Launched from Cape Kennedy on May 18, 1969, Apollo 10 was the fourth manned Apollo mission launched in seven months, and it became the second spacecraft to orbit the moon. Its crew was Commander Thomas Stafford, Lunar Module Pilot Eugene Cernan, and Command Module Pilot John Young. Mission objectives were to gather data on lunar potential, and test the lunar module's programmed trajectories, radar, and flight control systems to prepare for an eventual Moon landing.


Apollo 10 on the landing pad at Cape Kennedy, May 1969. Credit: NASA

After exiting the Earth's atmosphere, Apollo 10 was set on a trajectory to reach the Moon. The command/service module separated, then docked itself to the lunar module before they began their trip. Young remained in the command module, code-named Charlie Brown, while Stafford and Cernan entered the lunar module, code-named Snoopy.
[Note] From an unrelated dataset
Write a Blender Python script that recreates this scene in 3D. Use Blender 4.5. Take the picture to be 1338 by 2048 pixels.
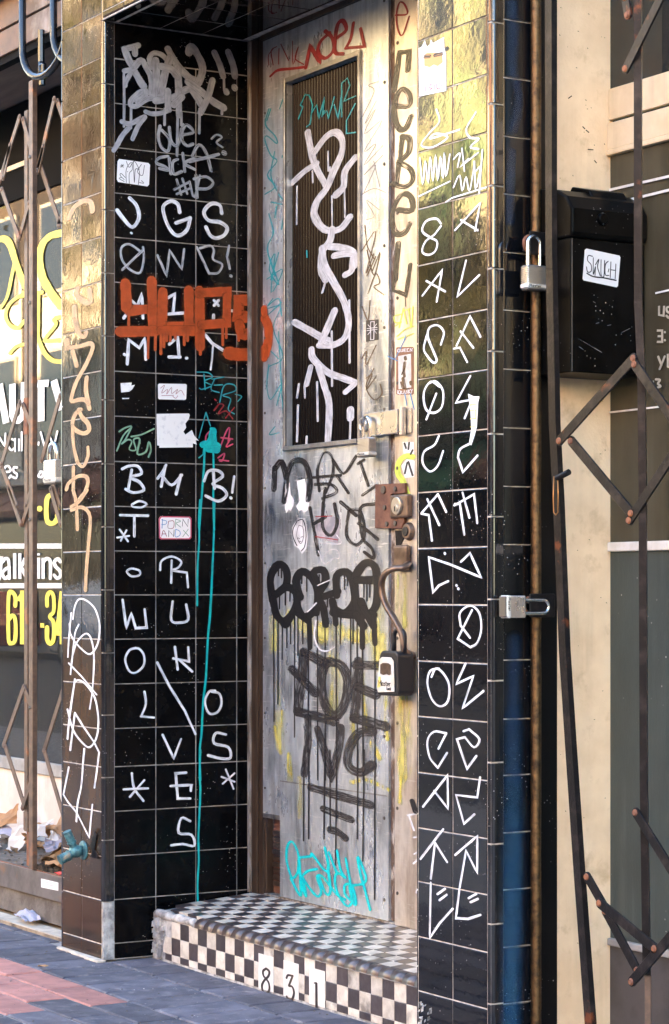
import bpy, math, random
from mathutils import Vector, Matrix
random.seed(7)
R = math.radians
for o in list(bpy.data.objects): bpy.data.objects.remove(o)
scene = bpy.context.scene
COL = scene.collection

# ------------------------------------------------------------------ camera, sky, sun, exposure
YAW = R(58.95)
cam_d = bpy.data.cameras.new('camera'); cam = bpy.data.objects.new('camera', cam_d); COL.objects.link(cam)
cam.location = (7.12158, -3.40997, 1.255); cam.rotation_euler = (R(90), 0, YAW)
cam_d.sensor_fit = 'HORIZONTAL'; cam_d.sensor_width = 36; cam_d.lens = 4600/1338*36
cam_d.shift_y = 161/1338; cam_d.clip_start = .05; cam_d.clip_end = 600
scene.camera = cam
SUN_ELEV, SUN_AZ = R(19), R(-14)          # azimuth measured from +y towards +x
w = bpy.data.worlds.new('World'); scene.world = w; w.use_nodes = True
nt = w.node_tree; nt.nodes.clear()
sky = nt.nodes.new('ShaderNodeTexSky'); sky.sky_type = 'NISHITA'; sky.sun_disc = False
sky.sun_elevation = SUN_ELEV; sky.sun_rotation = SUN_AZ; sky.air_density = 1.0; sky.dust_density = 1.2; sky.ozone_density = 1.2
bg = nt.nodes.new('ShaderNodeBackground'); bg.inputs['Strength'].default_value = .10
wo = nt.nodes.new('ShaderNodeOutputWorld')
nt.links.new(sky.outputs[0], bg.inputs[0]); nt.links.new(bg.outputs[0], wo.inputs[0])
sd = bpy.data.lights.new('sun', 'SUN'); sd.energy = 5; sd.angle = R(.6); sd.color = (1, .74, .43)
sun = bpy.data.objects.new('sun', sd); COL.objects.link(sun)
to_sun = Vector((math.sin(SUN_AZ)*math.cos(SUN_ELEV), math.cos(SUN_AZ)*math.cos(SUN_ELEV), math.sin(SUN_ELEV)))
sun.rotation_euler = to_sun.to_track_quat('Z', 'Y').to_euler(); sun.location = (0, 10, 30)
scene.view_settings.view_transform = 'Standard'; scene.view_settings.look = 'None'
scene.view_settings.exposure = 4.33; scene.view_settings.gamma = 1.0; scene.view_settings.use_curve_mapping = False
scene.cycles.transparent_max_bounces = 24; scene.cycles.max_bounces = 8
scene.cycles.caustics_reflective = False; scene.cycles.caustics_refractive = False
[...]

Three days later Apollo 10 reached the Moon where Stafford and Cernan descended in the lunar module orbiting approximately nine miles above the lunar surface.


Earthrise as seen from Apollo 10. Credit: NASA

The mission was a success, but it didn't go off without a hitch. When the ascent engine was ignited to send the lunar module away from the lunar surface, duplicated commands to the flight computer caused the spacecraft to roll violently, but control was restored after 8 rolls. The crew re-entered Earth's atmosphere and splashed down in Pacific Ocean on May 26, 1968. The total flight time was 192 hours, 3 minutes, and 23 seconds. During the mission, the astronauts obtained hundreds of still photographs and reels of film. Apollo 10 was an important mission for NASA astronauts to perform a "dress rehearsal" for the eventual Apollo 11 moon landing.